36 trips later, an amazing chapter of my life is coming to an end. But it’s one that is filled with incredible memories: paragliding in Rio (thanks Humberto), surfing at the coast of Chile (thanks Pablo), a date at Bogotá airport in between my connection flights that was followed by a spontaneous “I-hardly-know-you-but-I’m-gonna-buy-a-ticket-and-visit-you-in-San-Francisco" (you know who you are!), my self-finding trip to Machu Picchu (where I never felt so close to human history), 3 visits to Cartagena in less than a year (Carlos R – you are the man!), a $300K wedding in Mexico (aka the Mexican version of Kim & Kanye). The list of experiences I was able to gather knows has no ending. 

Anywhere I went, people welcomed me with an incredibly open heart. The only (negative) experience I had was a cloned credit bard in Brazil. And Salvador airport … uggh! I just can’t stand Salvador airport. Apart from that, I never felt or was exposed to danger during the last years frequenting the region. Not a single thing was stolen or went missing. I can’t recall a single flight that was delayed, yet I do remember how I got to Lima and then realized that I had booked my separate connection flight to Cusco wrong by an entire month (clearly my bad). Almost all over Latin America, I have someone to call and ask for help next time I get there. 

While these experiences look like the effortless perks of a travel-heavy tech job, they did come with a hefty price tag on my personal life. My constant trips to the region oftentimes kept me from living a proper life in San Francisco – anything from taking classes that required continuous participation to many important events that I would miss due to travels. And yes, being gone every other week also made it hard to date. One of my friends, Jessica, actually – and seriously – thought for the first 6 months of our friendship that I was living in Latin America and that she was only seeing me on my business trips to the US (you can’t imagine what an incredibly awkward yet hilarious moment it was when she figured that out). 

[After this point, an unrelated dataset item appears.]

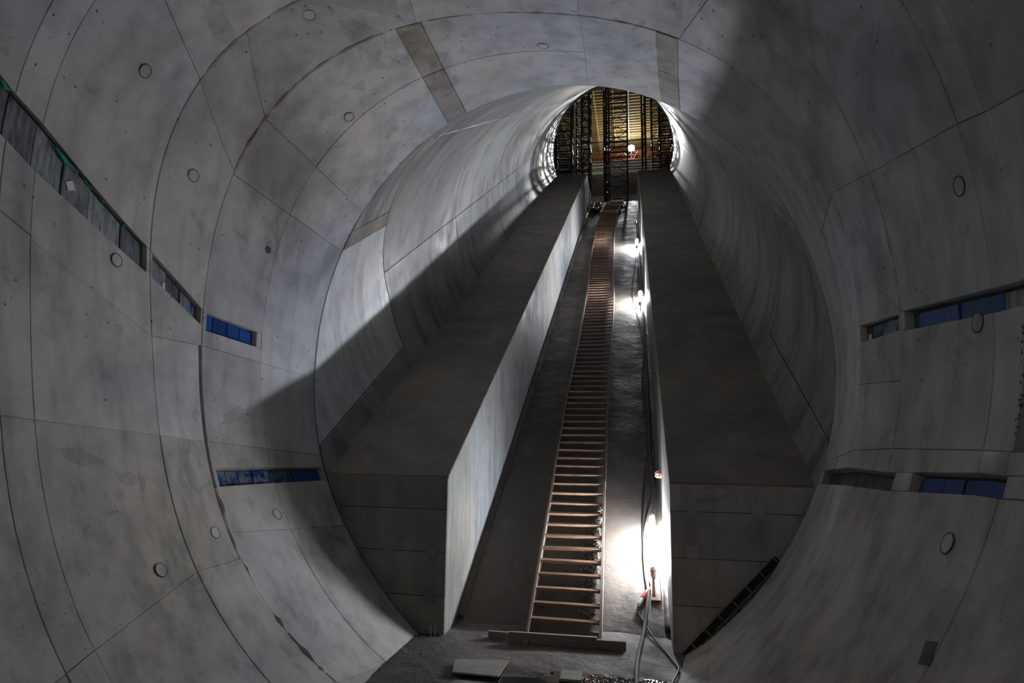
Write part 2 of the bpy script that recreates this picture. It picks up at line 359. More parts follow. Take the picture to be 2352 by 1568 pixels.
# slots: recessed plates
def plates(lo, hi, a, b, cuts, mats, par, dep=.075, inset_top=.02):
    cs = [a] + cuts + [b]
    d = 1 if lo(a) > 90 else -1        # on the left, u grows downwards
    for i in range(len(cs)-1):
        m = mats[i % len(mats)]
        if m is None: continue
        top = inset_top*11.8*random.uniform(.7, 1.8)
        l2 = (lambda y, t=top: lo(y)+t) if d > 0 else lo
        h2 = hi if d > 0 else (lambda y, t=top: hi(y)-t)
        patch('recess_plate', lambda u, v, dp: chamber(u, v, dp+dep), l2, h2, cs[i], cs[i+1], m, par, thick=.03, gap=.006, bev=.004, proud=random.uniform(0, .02), jit=.004, seed=i+a*7, du=1.2, dv=.2, ups=11.8)
def quad_on(name, fn, u, v, su, sv, m, par, proud=.006, rot=0):
    """small flat tag on the surface, su x sv metres"""
    c = fn(u, v, 0); eu = (fn(u+.5, v, 0)-fn(u-.5, v, 0)).normalized(); ev = (fn(u, v+.05, 0)-fn(u, v-.05, 0)).normalized()
    n = eu.cross(ev).normalized(); 
    a = eu*math.cos(rot)+ev*math.sin(rot); b = ev*math.cos(rot)-eu*math.sin(rot)
    bm = bmesh.new(); add_box(bm, c, (su, sv, proud*2), (a, b, n)); return child(name, bm, m, par)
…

Yet no matter how high that price tag was, I always pushed myself to go on every single trip. Sometimes I dreaded them, but I always knew that with each trip I would be investing in my experience and knowledge – two investments with a life-long ROI. 

I learned that São Paulo is the city with the largest number of Japanese immigrants (next to Lima in Peru), I saw how Argentinians managed to live their lives under strict economic regulations (on product imports and trading USD), I experienced first-hand the "respect for authority" that people show in Colombia (which is also cited among the reasons why Avianca flight 52 crashed over New York – Malcolm Gladwell’s "Outliers" has an entire chapter on this). Every cultural insight that I learned, I tried to share through my practice of World Culture Storytelling on Instagram

As this chapter is coming to an end, I’m delighted for what the future holds. Each ending is the beginning of something else, and as one of three co-organizers of the unofficial Stanford trip to Colombia, I can’t wait to return to the region – with ±250 fellow classmates!